Tuesday, 8 February 2011

ESOL Cuts Will Be Devastating for People on Low Wages, Women and Asylum Seekers

David Cameron demanded in his 'multiculturalism' speech that  immigrants should learn English.  At the same time his government is cutting entitlement to English classes at colleges of further education such as the College of North West London. 37% of the students at CNWL attend ESOL courses.  The Action for ESOL Campaign make the case against proposed changes in funding:

People who move to the UK need English language skills to access training, gain employment and participate in society. Enabling new arrivals and longer-term residents to fulfil their potential is essential. Migrants bring with them valuable skills, qualifications and experience which can lie untapped unless they have the chance to learn English.

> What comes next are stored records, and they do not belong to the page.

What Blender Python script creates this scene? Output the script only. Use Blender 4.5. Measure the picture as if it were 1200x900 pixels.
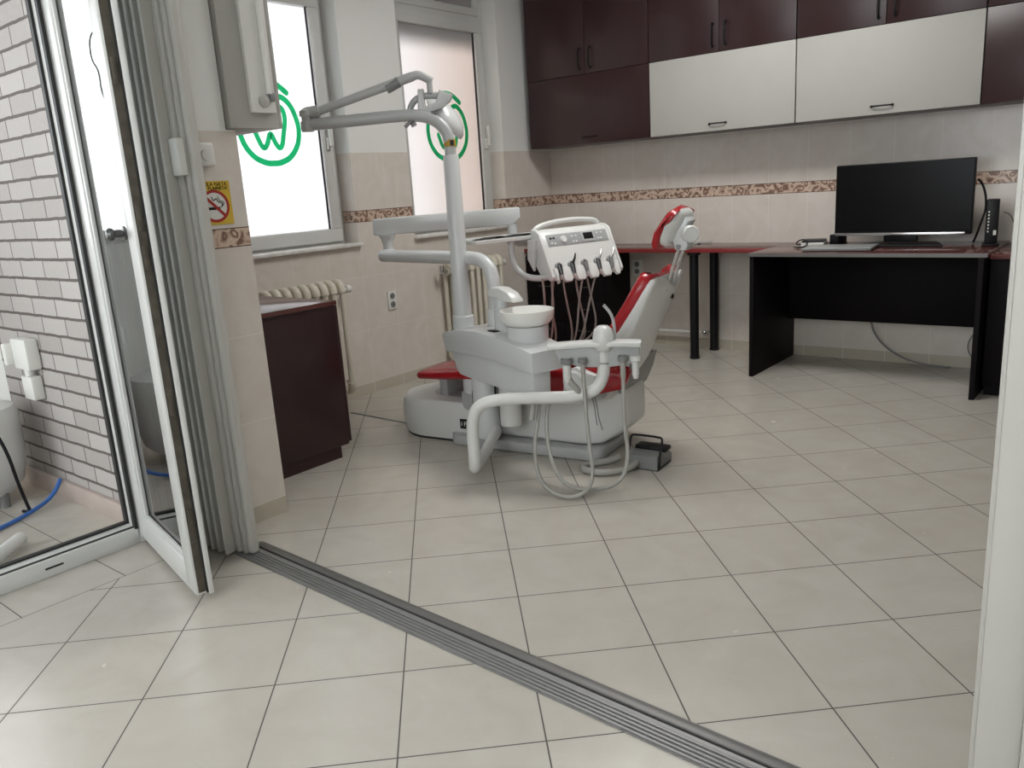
import bpy, bmesh, math, random
from mathutils import Vector, Matrix
random.seed(7)
for o in list(bpy.data.objects): bpy.data.objects.remove(o)
SC = bpy.context.scene; COL = SC.collection
PI = math.pi

# ------------------------------------------------------------------ camera
cam = bpy.data.cameras.new('camera'); cam.sensor_width = 36; cam.lens = 943.12 / 1200 * 36
cam.clip_start = 0.02; cam.clip_end = 100
camo = bpy.data.objects.new('camera', cam); COL.objects.link(camo)
_f = Vector((-0.62000, 0.74770, -0.23680)).normalized()
_r = Vector((0.77830, 0.62500, -0.06240)); _r = (_r - _f * _r.dot(_f)).normalized()
_u = _r.cross(_f)
camo.matrix_world = Matrix(((_r.x, _u.x, -_f.x, 3.705), (_r.y, _u.y, -_f.y, -5.309), (_r.z, _u.z, -_f.z, 1.214), (0, 0, 0, 1)))
SC.camera = camo
# ------------------------------------------------------------------ exposure, sky, lamp, added fill lights
SC.view_settings.view_transform = 'Standard'; SC.view_settings.look = 'None'
SC.view_settings.gamma = 1; SC.view_settings.exposure = 0.28; SC.view_settings.use_curve_mapping = False
SC.cycles.max_bounces = 10; SC.cycles.diffuse_bounces = 5; SC.cycles.transparent_max_bounces = 16
SC.cycles.sample_clamp_indirect = 6; SC.cycles.caustics_reflective = False; SC.cycles.caustics_refractive = False
SC.cycles.use_denoising = True
W = bpy.data.worlds.new('overcast_sky'); SC.world = W; W.use_nodes = True
W.node_tree.nodes['Background'].inputs[0].default_value = (0.93, 0.97, 1.0, 1)
W.node_tree.nodes['Background'].inputs[1].default_value = 4.4
def area(name, loc, rot, sx, sy, power, color):
    l = bpy.data.lights.new(name, 'AREA'); l.shape = 'RECTANGLE'; l.size = sx; l.size_y = sy; l.energy = power; l.color = color
    o = bpy.data.objects.new(name, l); COL.objects.link(o); o.location = loc; o.rotation_euler = rot
    return o
area('ceiling_lamp_treatment_room', (1.85, -1.75, 2.80), (0, 0, 0), 1.2, 0.6, 36, (1.0, 0.985, 0.955))
area('fill_light_front_room', (2.6, -5.2, 2.80), (0, 0, 0), 1.2, 0.6, 11, (1.0, 0.985, 0.955))  # unseen light added at ceiling height to brighten the front room
area('fill_light_behind_camera', (2.7, -7.10, 1.65), (PI / 2, 0, 0), 2.6, 1.5, 5, (0.96, 0.985, 1.0))   # added fill, shines in through a made-up opening behind the camera

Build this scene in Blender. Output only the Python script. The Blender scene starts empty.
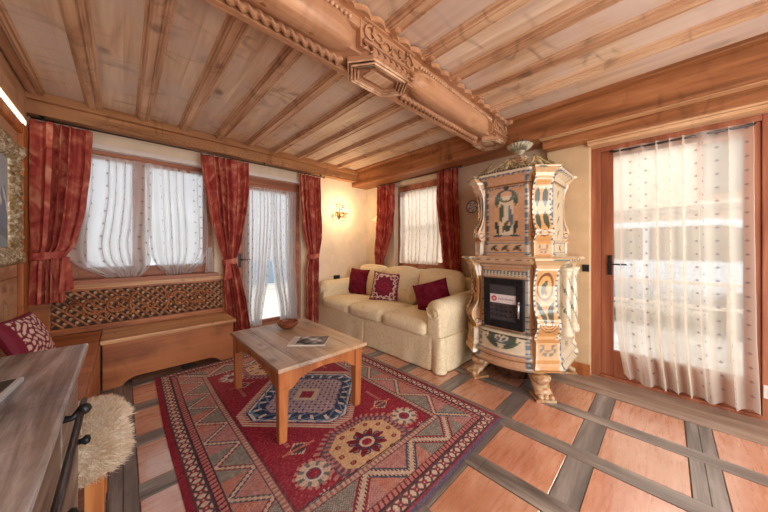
import bpy, bmesh, math, random
import numpy as np
from mathutils import Vector, Matrix
PI = math.pi
scene = bpy.context.scene
C = scene.collection
random.seed(7); rng = np.random.default_rng(7)

# ------------------------------------------------------------------ camera, world, light, exposure
cam_d = bpy.data.cameras.new('camera'); cam = bpy.data.objects.new('camera', cam_d); C.objects.link(cam)
cam.location = (0, 0, 1.2); cam.rotation_euler = (PI/2, 0, -0.766)
cam_d.sensor_width = 36; cam_d.lens = 271/768*36; cam_d.shift_y = -8.5/768; cam_d.clip_start = .02
scene.camera = cam
scene.view_settings.view_transform = 'Standard'; scene.view_settings.look = 'None'
scene.view_settings.gamma = 1; scene.view_settings.use_curve_mapping = False
scene.view_settings.exposure = 0.22
world = bpy.data.worlds.new('sky'); scene.world = world; world.use_nodes = True
bg = world.node_tree.nodes['Background']; bg.inputs[0].default_value = (.97, .98, 1.0, 1); bg.inputs[1].default_value = 2.1
def area(name, loc, rot, sx, sy, power, col):
    l = bpy.data.lights.new(name, 'AREA'); l.shape = 'RECTANGLE'; l.size = sx; l.size_y = sy; l.energy = power; l.color = col
    o = bpy.data.objects.new(name, l); C.objects.link(o); o.location = loc; o.rotation_euler = rot
    return o
# unseen fill lights added behind the camera: one high, one low aimed upward
area('fill_light_high', (1.5, -1.7, 2.2), (math.radians(58), 0, math.radians(-8)), 2.8, .6, 26, (1, .98, .95))
area('fill_light_low', (.9, -1.5, .5), (math.radians(128), 0, math.radians(-12)), 2.6, .8, 36, (1, .96, .9))  # low fill added to brighten the ceiling, stands for no real lamp
sun_d = bpy.data.lights.new('sun', 'SUN'); sun_d.energy = 3.0; sun_d.angle = math.radians(14); sun_d.color = (1, .93, .84)
sun = bpy.data.objects.new('sun', sun_d); C.objects.link(sun)
sun.rotation_euler = Vector((-.85, .12, -.62)).to_track_quat('-Z', 'Y').to_euler()

# ------------------------------------------------------------------ helpers
def lin(c):
    c = np.asarray(c, float)/255.
    return np.where(c <= .04045, c/12.92, ((c+.055)/1.055)**2.4)
def L4(c): return tuple(float(v) for v in lin(c))+(1,)
MATS = {}
class NT:
    def __init__(s, name):
        s.m = bpy.data.materials.new(name); s.m.use_nodes = True; s.t = s.m.node_tree; s.t.nodes.clear()
        s.out = s.t.nodes.new('ShaderNodeOutputMaterial'); MATS[name] = s.m
    def n(s, typ, ins=None, **props):
        nd = s.t.nodes.new('ShaderNode'+typ)
        for k, v in props.items(): setattr(nd, k, v)
        for k, v in (ins or {}).items():
            i = nd.inputs[k]
            if isinstance(v, bpy.types.NodeSocket): s.t.links.new(v, i)
            elif isinstance(v, bpy.types.Node): s.t.links.new(v.outputs[0], i)
            else: i.default_value = v
        return nd
    def ramp(s, fac, stops):
        r = s.n('ValToRGB', {0: fac}); e = r.color_ramp.elements
        while len(e) < len(stops): e.new(.5)
        for i, (p, c) in enumerate(stops):
            e[i].position = p; e[i].color = L4(c) if not np.isscalar(c) else (c, c, c, 1)
        return r.outputs[0]
    def mix(s, fac, a, b, mode='MIX'):
        nd = s.t.nodes.new('ShaderNodeMix'); nd.data_type = 'RGBA'; nd.blend_type = mode
        for i, v in ((0, fac), (6, a), (7, b)):
            if isinstance(v, bpy.types.NodeSocket): s.t.links.new(v, nd.inputs[i])
            elif isinstance(v, bpy.types.Node): s.t.links.new(v.outputs[0], nd.inputs[i])
            else: nd.inputs[i].default_value = v if i == 0 or len(v) == 4 else L4(v)
        return nd.outputs[2]
    def math(s, op, a, b=0.0, c=0.0):
        return s.n('Math', {0: a, 1: b, 2: c}, operation=op).outputs[0]
    def bsdf(s, col, rough=.6, bump=None, bstr=.2, bdist=.01, spec=.4, metal=0., coat=0., **kw):
        b = s.n('BsdfPrincipled', {'Base Color': col if not isinstance(col, (tuple, list)) else L4(col),
              'Roughness': rough, 'Metallic': metal, 'Specular IOR Level': spec, 'Coat Weight': coat, 'Coat Roughness': .08})
        for k, v in kw.items(): b.inputs[k.replace('_', ' ')].default_value = v
        if bump is not None:
            bp = s.n('Bump', {'Strength': bstr, 'Distance': bdist, 'Height': bump}); s.t.links.new(bp.outputs[0], b.inputs['Normal'])
        s.t.links.new(b.outputs[0], s.out.inputs[0]); return b
    def coord(s, scale=(1, 1, 1), rot=(0, 0, 0)):
        tc = s.n('TexCoord'); return s.n('Mapping', {0: tc.outputs['Object'], 'Scale': scale, 'Rotation': rot}).outputs[0]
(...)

The best way to achieve this is through publicly funded English language provision known as ESOL (English for Speakers of Other Languages).

Adequate and sustained funding of ESOL is not a luxury. It is an essential public service. This was recognized by Skills for Life, the national strategy for the improvement of adult literacy and numeracy. Thousands of migrants achieved levels of English which enabled them to join the jobs market, access training and participate more fully in their local communities. The strategy created a national curriculum for ESOL, training and qualifications for ESOL teachers and a research centre, the National Research and Development Centre. But now, the funding made available through the strategy is under threat and the good work begun by Skills for Life could be lost.

The government proposals indicate that:

- Full funding will be only be available for unemployed people on job-seeker’s allowance (JSA) or on employment support allowance (ESA), described as ‘active benefits’.

People on other benefits, described as ‘non-active benefits’, such as income support, or on low wages, and their dependants will have to pay the co-funded rate of 50% or the full cost of the course.

- Asylum seekers and people on Section 4 support will not be eligible for full public funding - they will be expected to pay 50%.

- There will be no public funding for ESOL in the workplace. Learners or employers will be expected to pay full cost.

- Since 2007, ESOL learners on benefits or low incomes have been able to get help towards fees from the discretionary Learner Support Fund for ESOL. We fear this will be unavailable in 2011-12.

- The Education Maintenance Allowance (EMA) grant which provided support for 16 - 18 year old ESOL learners will be withdrawn.

- The weighting for ESOL and Literacy, which was reduced from 1.4 to 1.2 in 2009, is to be further reduced to 1.0.

We predict devastating effects on ESOL provision, teachers' jobs and ESOL students. We believe that people on low wages, women and asylum seekers are likely to be worst hit.